En la Cuaresma no nos viene mal reflexionar sobre aquellos hermanos que nos exasperan por cualquier razón. Sobre todo cuando esas pequeñas diferencias se han vuelto muros insalvables. Aunque no podamos compartir todo lo que hacemos y sentimos, por las diferencias que nos separan, al menos podemos reconocernos como hermanos. Las sensibilidades, ideales, objetivos, entendimientos o formas de actuar pueden parecer que nos impiden construir unidos, pero no es así. 

Cada cual puede decorar su espacio vital como sienta que debe hacerlo, poner la música que desee, leer el libro que más le entusiasme, pero paredes, techo y los cimientos pueden ser comunes sin que ello nos condicione a ser clones unos de otros. 

Sin duda hay que respetar las diferencias, pero hay que empezar por reconocer que las tenemos y que son naturales. No hay forma humana de trabajar unidos sin que reconozcamos y valoremos lo que nuestro hermano tiene de bueno y también nuestras propias limitaciones. Dentro de la Iglesia tenemos mucho que construir unidos y aprender unos de otros. 

Hay unas palabras interesantes del entonces Cardenal Ratzinger, que aunque se refieren al ecumenismo exterior, se pueden aplicar perfectamente al ecumenismo interno de la Iglesia Católica. 

«Me parece -añadió el entonces cardenal- que la Iglesia antigua nos ofrece un poco un modelo. La Iglesia antigua estaba unida en los tres elementos fundamentales: Sagrada Escritura, ‘regula fidei’, estructura sacramental de la Iglesia; pero por lo demás era una Iglesia bastante pluriforme, como sabemos todos. Existían las Iglesias de área o lengua semítica, la Iglesia copta en Egipto, existían las Iglesias griegas del Imperio bizantino, las demás griegas, las Iglesias latinas, con gran diversidad entre la Iglesia de Irlanda, por ejemplo, y la Iglesia de Roma». (Card Ratzinger. Conversación pública con el prof. Paolo Ricca - comunidad valdense. 1993) 

Todos los seres humanos tendemos a unirnos y convivir, con quienes tenemos más cosas en común. Aunque este proceder es lógico, porque nos evita problemas y discusiones estériles, también nos impide beneficiarnos de los dones que no tenemos y que el Señor ha dado a otras personas. ¿Cuántos malentendidos tenemos que sufrir cuando señalamos y defendemos los carismas que nos diferencian? Más de los que quisiéramos. ¿Cuántas veces hemos sido capaces de  aceptar lo que nos diferencia, como un don de Dios? Más bien pocas. 

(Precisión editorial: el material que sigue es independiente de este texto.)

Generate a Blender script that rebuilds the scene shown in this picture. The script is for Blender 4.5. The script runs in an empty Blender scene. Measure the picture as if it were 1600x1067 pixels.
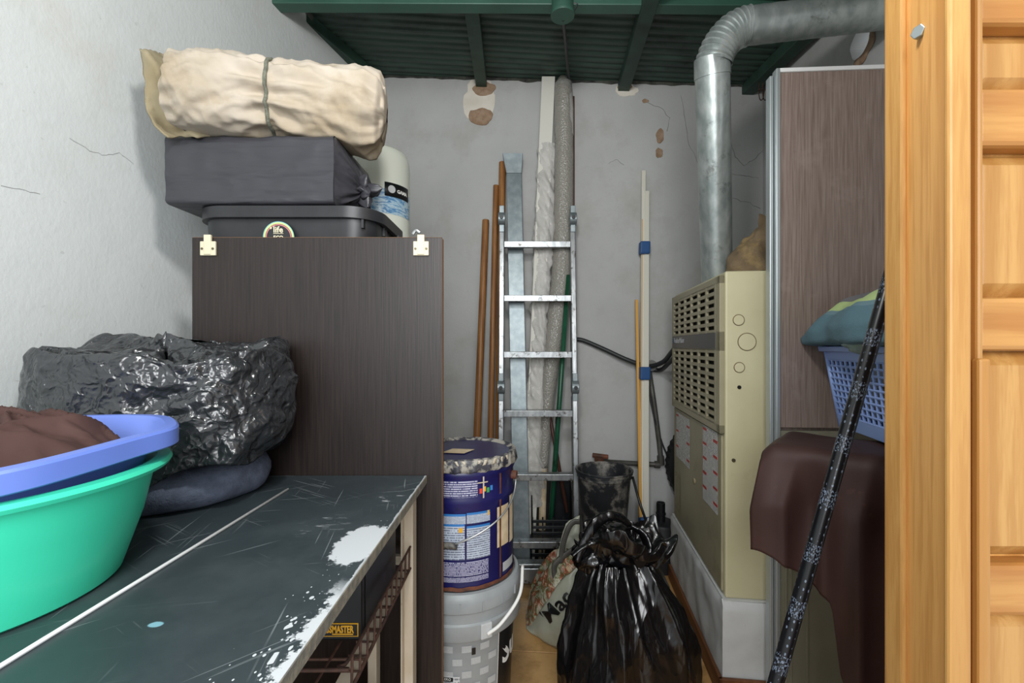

Lo triste es que las diferencias las llevamos hasta el extremos, llegando a decidir qué sufrientes nos gustan y cuales no. Incluso llegamos a separar qué alejamientos eclesiales son más y menos, de nuestro gusto. A qué esperamos para decir a las periferias que nos incomodan: “Te ruego, reconoce lo que tú dices conmigo y rechaza lo que haces contra mí... No tenemos más que una voz delante del Padre” o “Ya puedes odiarme y rechazarme, eres mi hermano. Reconoce en ti el signo de mi Padre”. La Cuaresma es un momento oportuno y adecuado.